Radical relationship: an umbrella term for any form of ethical non-monogamy and polyamory which sees individuals connected not just to one other (e.g. in a polycule), but integrated in and embraced by an open community of like-minded people, all of whom perceive themselves as being on a shared journey of self-improvement and self-actualisation. This support network can include friends, members of the families of origin, dates, regular and occasional play partners, etc. They need not be non-monogamous themselves, and it is assumed they are fully aware about their acquaintances’ relationship framework(s).

Relationship anarchy: a relationship philosophy according to which people are free to engage in any relationships they choose, spontaneity and freedom are desirable and necessary traits in healthy relationships, no relationship should be entered into or restricted from a sense of duty or obligation, any relationship choice is (or should be) allowable, and in which there is not necessarily a clear distinction between “partner” and “non-partner.”

Romantic relationship: a relationship involving emotional intimacy and feelings of love.

S

Sexual relationship: a relationship involving physical intimacy and sexual intercourse.

Serial monogamy: a relationship pattern in which a person has only one sexual and/or romantic partner at a time.

Social monogamy: long term or sequential living arrangement between two partners, irrespective of their sexual lifestyle (whether monogamous or non-monogamous).

Solo poly: an approach to polyamory that emphasises agency and does not seek to engage in relationships that are tightly couple-centric.
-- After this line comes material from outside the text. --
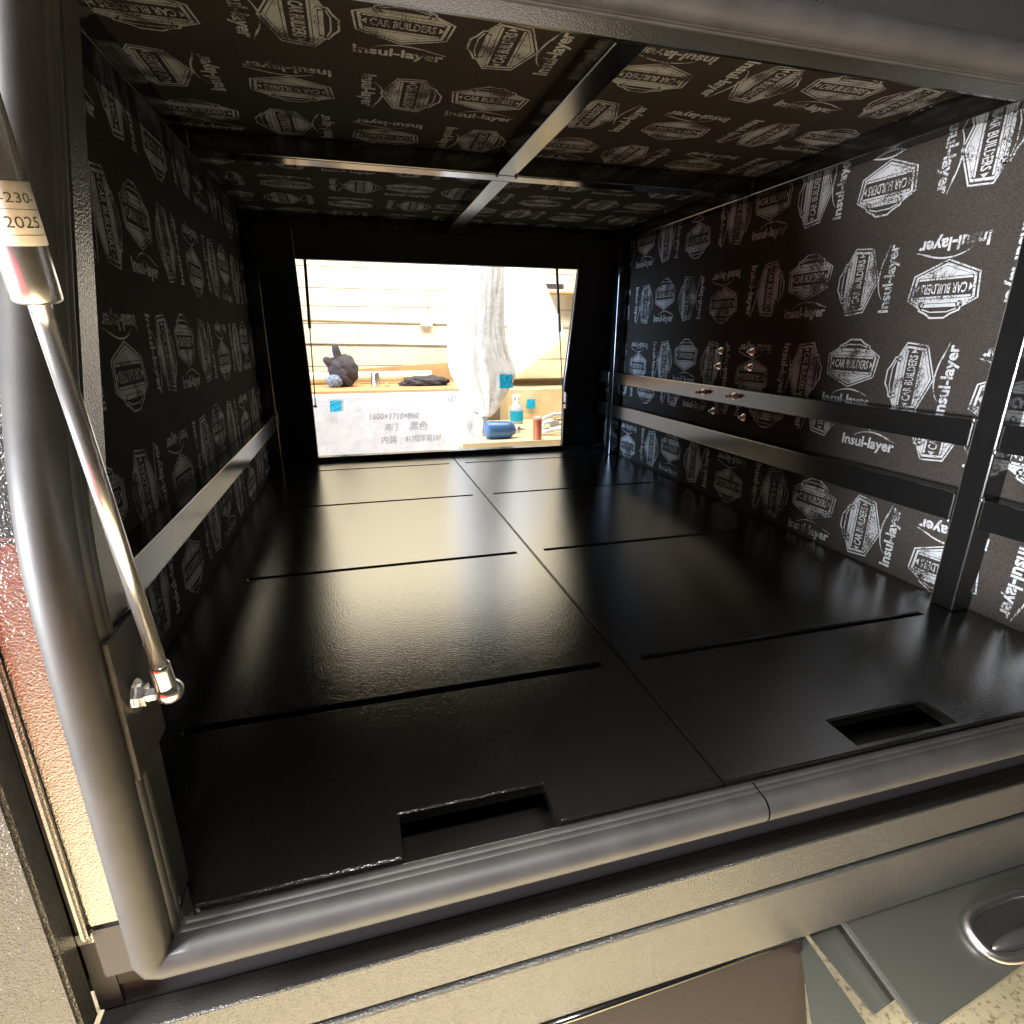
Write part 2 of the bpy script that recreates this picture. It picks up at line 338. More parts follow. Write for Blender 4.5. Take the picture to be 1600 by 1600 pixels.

Solo-polyamorists emphasise autonomy, the freedom to choose their own relationships without seeking permission from others, and flexibility in the form their relationships take. Such people generally do not want or need relationships that look like traditional couples, and may not, for example, seek to live with their partner(s) or combine finances with their partner(s).

Swinging: the practice of having multiple sexual partners outside of an existing romantic relationships, generally with the understanding that the focus of those relationships is primarily sexual.

T

Triad: a polycule formed of 3 people, all of whom are either sexually or romantically (or both) connected.

U

Unicorn: a woman who will engage sexually and/or romantically with both members of an existing couple (often made of a man and a woman).

V

V: a polycule formed of three people, two of whom are neither sexually nor romantically connected.

Veto: a relationship agreement that gives one person the power to disallow some specific activity by their partner(s).